Tapi ketika rakyat biasa berurusan dengan mafia tanah? Biasanya hanya dibalas spanduk “Tanah Ini Milik Negara. Dilarang Membangun.” dan disuruh sabar.

Padahal logikanya sederhana: kalau orang besar yang punya sertifikat bisa kalah klaim, apa kabarnya mereka yang bahkan tidak tahu harus mengurus administrasi tanah ke mana?

JK juga menuding ada mafia tanah yang sengaja memainkan manipulasi constatering (pencocokan lokasi) dan pengukuran ulang. Ia bahkan menyebut nama Haji Najimiah sebagai pihak yang diduga terlibat.

“Kita punya suratnya, punya sertifikatnya, tapi tiba-tiba diakuin. Itu bukan sengketa, itu perampokan.”

Di sisi lain, Menteri ATR/BPN menyatakan kasus ini rumit karena semua pihak punya dasar hukum berbeda. Rumit, ya, tetapi yang membuat getir adalah kenyataan bahwa banyak warga miskin juga punya dasar hukum—mereka hanya tidak punya akses perlawanan.

Kasus ini makin menarik ketika nama Lippo Group disebut. James Riady langsung membantah keterlibatan, dengan menyatakan tanah itu adalah aset PT GMTD, sementara Lippo hanya pemegang saham minoritas. Intinya: “kami tidak terlibat langsung.”

Namun di Indonesia, kalimat seperti itu sering berarti: kami tidak ingin disalahkan dulu.

Sengketa ini bukan hanya soal tanah. Ini soal cara hukum bekerja—atau pura-pura bekerja—ketika yang terlibat adalah tokoh besar. Karena jika JK bukan JK, mungkin tanah itu sudah bergeser ke pihak lain melalui keputusan pengadilan yang sepi tetapi mematikan.

Bayangkan kalau yang mengalami ini seorang petani di pinggiran Makassar. Tidak akan ada menteri datang, tidak akan ada siaran televisi, dan tidak akan ada ruang bicara mengenai keadilan. Mereka hanya bisa menyaksikan tanah tempat mereka dilahirkan, hidup, dan mungkin dikuburkan, perlahan berubah menjadi proyek mahal bertuliskan: Milik Investor.

Kasus ini mengingatkan kita pada ironi keadilan di negeri ini. Ketika orang kaya berdebat soal hektare, rakyat kecil berjuang mempertahankan halaman rumahnya. Ketika pejabat berteriak di depan kamera dan langsung ditanggapi, warga biasa bahkan tidak tahu harus mendatangi siapa.

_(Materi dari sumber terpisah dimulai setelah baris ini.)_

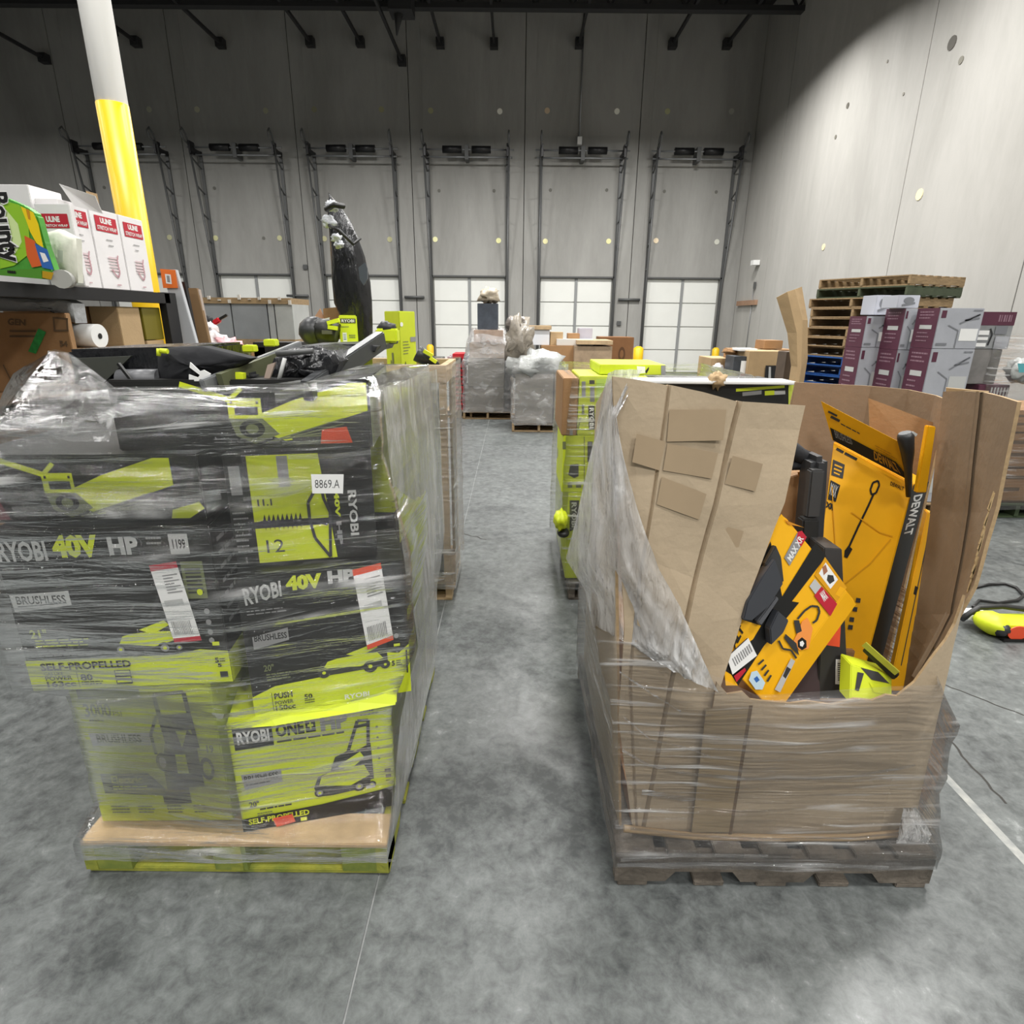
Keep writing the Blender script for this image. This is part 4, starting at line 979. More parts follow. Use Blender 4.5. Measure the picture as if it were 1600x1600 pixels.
for i in range(14):     # frayed inner ply along the torn edge
    t = .45 + .5 * i / 13 + R.uniform(-.03, .03); p = P(1578 - 66 * t, 665 + 262 * t, 1.645); w_ = R.uniform(.002, .006)
    mb.prism([p, p + V((w_, 0, .03)), p + V((w_ * .8, 0, -.03)), p + V((-w_ * .4, 0, -.02))], (0, .004, 0))
o = mb.build('frayed_ply', mat('torn_ply', 'b49a70', .9), G); o['kind'] = 'stuff'
sheet('inner_flap', [CP((1357, 622, 2.38), (1362, 760, 2.34)), CP((1466, 663, 2.30), (1440, 790, 2.26))], KRAFT2, G, th=.008, sub=2, edge=KEDGE)
MB().box((.42, 1.60, .15), (1.36, 2.5, .22)).build('bottom_panel', KRAFT2, G)
# bottom edge roll of cardboard over the pallet
mb = MB(); mb.tube([(.385, 1.55, .175), (.62, 1.545, .15), (.9, 1.545, .145), (1.15, 1.545, .15), (1.36, 1.55, .17)], .012); mb.build('crushed_bottom_edge', KRAFT, G)

# ---- things standing in the bin
def leaning(name, lab, cat, q, Yt, Yb, dv, m, **k):
    Ys = [Yt[0], Yt[1], Yb[1], Yb[0]]
    return quad_box(name, lab, cat, [P(x, y, Y) for (x, y), Y in zip(q, Ys)], dv, m, **k)
# tall yellow trimmer carton
o, F = leaning('trimmer_box', 'tall yellow string trimmer carton standing open in the bulk bin', 'box', ((1302, 690), (1427, 757), (1346, 1062), (1258, 1045)), (2.22, 2.16), (1.93, 1.93), (.088, .045, .0), YELD)
D = Decal(F['front'], .002)
D.pxl([(1307, 701), (1318, 707)], 4, BLK); D.pxl([(1320, 708), (1339, 718)], 4, BLK)
D.px([(1302, 718), (1320, 726), (1317, 748), (1299, 742)], BLK2); D.pxl([(1304, 726), (1316, 731)], 2.5, YELD); D.pxl([(1303, 732), (1315, 737)], 2.5, YELD); D.pxl([(1303, 738), (1312, 742)], 2, YELD)
D.px([(1298, 750), (1313, 758), (1306, 784), (1294, 780)], BLK); D.pxt('MAX', [(1299, 754), (1310, 760), (1305, 778), (1296, 772)], LGRY, .02); D.pxt('XR', [(1291, 783), (1305, 789), (1302, 798), (1290, 792)], BLK, .06)
D.pxl([(1372, 751), (1364, 754), (1360, 765), (1362, 773), (1369, 770), (1374, 758), (1372, 751)], 3, BLK); D.pxl([(1365, 772), (1357, 790), (1340, 825), (1325, 858)], 3.2, BLK); D.px([(1320, 860), (1326, 852), (1332, 858), (1324, 872), (1319, 870)], BLK)
D.pxt('DEWALT', [(1392, 752), (1413, 761), (1411, 767), (1391, 758)], BLK, .02)
for x, y in ((1338, 938), (1333, 952), (1328, 968), (1326, 980)): D.px([(x, y - 4), (x + 7, y - 3), (x + 6, y + 4), (x - 1, y + 3)], BLK2)
for pts in (((1330, 800), (1375, 832), (1395, 838)), ((1310, 920), (1360, 880), (1392, 842)), ((1300, 760), (1306, 860), (1290, 960))):
    D.pxl(pts, 1.6, mat('yellow_scuff', 'd3960c', .5))
D.build('print', o)
D = Decal(F['right'], .002); D.rect(0, 0, 1, 1, BLK)
q = F['right']
D.text('DEWALT', [(.78, .06), (.78, .27), (.22, .27), (.22, .06)], LGRY, .03); D.build('side_print', o)
a = CP((1283, 627, 2.16), (1404, 690, 2.10), (1426, 754, 2.14), (1301, 688, 2.20))
fo = MB().hexa(a, [p + V((.003, .008, 0)) for p in a]).build('top_flap', YELD, o)
D = Decal(a, .002); D.px([(1297, 668), (1330, 685), (1400, 722), (1424, 752), (1302, 688)], BLK)
D.pxt('BRUSHLESS', [(1303, 672), (1330, 684), (1332, 695), (1306, 684)], GRY, .0); D.pxt('DEWALT', [(1365, 704), (1398, 723), (1410, 742), (1366, 718)], mat('gold_print', 'b7811a', .5), .03)
D.pxl([(1294, 643), (1308, 650)], 3, BLK2); D.pxl([(1298, 651), (1312, 658)], 4, BLK2); D.lines(.62, .45, .92, .72, 4, mat('gold_print', 'b7811a'), .3); D.lines(.2, .33, .55, .40, 1, BLK2, .5); D.build('flap_print', fo)
# second yellow carton behind it
o, F = leaning('hedge_trimmer_box', 'yellow carton squeezed between the tall trimmer carton and the bin wall', 'box', ((1449, 800), (1462, 806), (1412, 1080), (1388, 1080)), (2.06, 2.04), (1.90, 1.89), (.02, .05, 0), YEL)
D = Decal(F['front'], .002); D.pxl([(1450, 840), (1408, 1040)], 1.5, BLK2); D.px([(1430, 915), (1435, 918), (1431, 930), (1427, 928)], BLK); D.build('print', o)
# yellow tube
o, F = leaning('narrow_yellow_box', 'narrow bright yellow carton poking up beside the ripped inner bin wall', 'box', ((1450, 665), (1463, 667), (1448, 770), (1432, 770)), (2.08, 2.08), (2.08, 2.08), (.0, .02, 0), YEL)
# black paddle handle
mb = MB().tube([P(1414, 676, 2.06), P(1415, 682, 2.06), P(1418, 705, 2.08), P(1419, 730, 2.10), P(1420, 775, 2.12)], [.020, .027, .022, .014, .010], n=12)
o = mb.build('tool_grip', DKG); tag(o, 'black rounded tool grip sticking up behind the open yellow flap', 'tool handle'); MB().beam(P(1427, 680, 2.05), P(1430, 676, 2.05), .004, .02).build('tag', LGRY, o)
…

Dan jika seorang JK saja bisa menyebut ini sebagai perampokan, maka wajar bila rakyat kecil sudah lama merasa dirampok—bukan hanya tanahnya, tetapi juga haknya untuk percaya bahwa hukum masih bisa membela yang lemah.

#ceritabisnis

Disclaimer:
Tulisan ini merupakan ulasan sederhana mengenai fenomena bisnis dan sosial untuk dijadikan refleksi bersama. Meski menggunakan sumber terpercaya, tulisan ini bukan karya jurnalistik maupun dokumen akademik resmi.